Warren argues that claiming a solely black identity “negates part of who you are, culturally. As a person.” But Tosha believes the quest for balance is useless: “You could dress in just kente and only eat fufu and you still wouldn’t balance out the whiteness.” And back and forth they go.

The novel’s greatest success might be Warren Duffy as a character. Warren tells his story in the first person, and his voice is funny but also uncertain, wounded, and endearingly self-critical. He’s willing to take just about all the complaints and anger sent his way, much of which he deserves and some of which he doesn’t. He’s suffered enough in life to keep his expectations for himself low:

You have to be a big man to admit total failure, and I’m just tall enough. Hey, let’s face it, this life sucks. It is not going to get much better. I have no future to look forward to so I might as well indulge in the present . . . I’m going to burn [my father’s house] down and move to maybe Tahiti or anyplace else I can live off the earnings till I die of something soft like diabetes from too much fresh fruit.
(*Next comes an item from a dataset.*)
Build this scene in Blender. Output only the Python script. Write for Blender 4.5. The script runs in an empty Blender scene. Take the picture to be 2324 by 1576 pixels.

But with Tal’s entrance into his life, he has a reason to stick around. She is a responsibility that brings fear but also hope. He remains foolishly self-sabotaging, always discovering too late that Tal is several steps ahead of him, but now he knows it’s worthwhile to try to keep up with her. For someone so perilously, comically close to failure, he is a surprisingly good guide through the novel’s troubled waters. He is excellent company and leaves us both laughing at him and wanting him to succeed.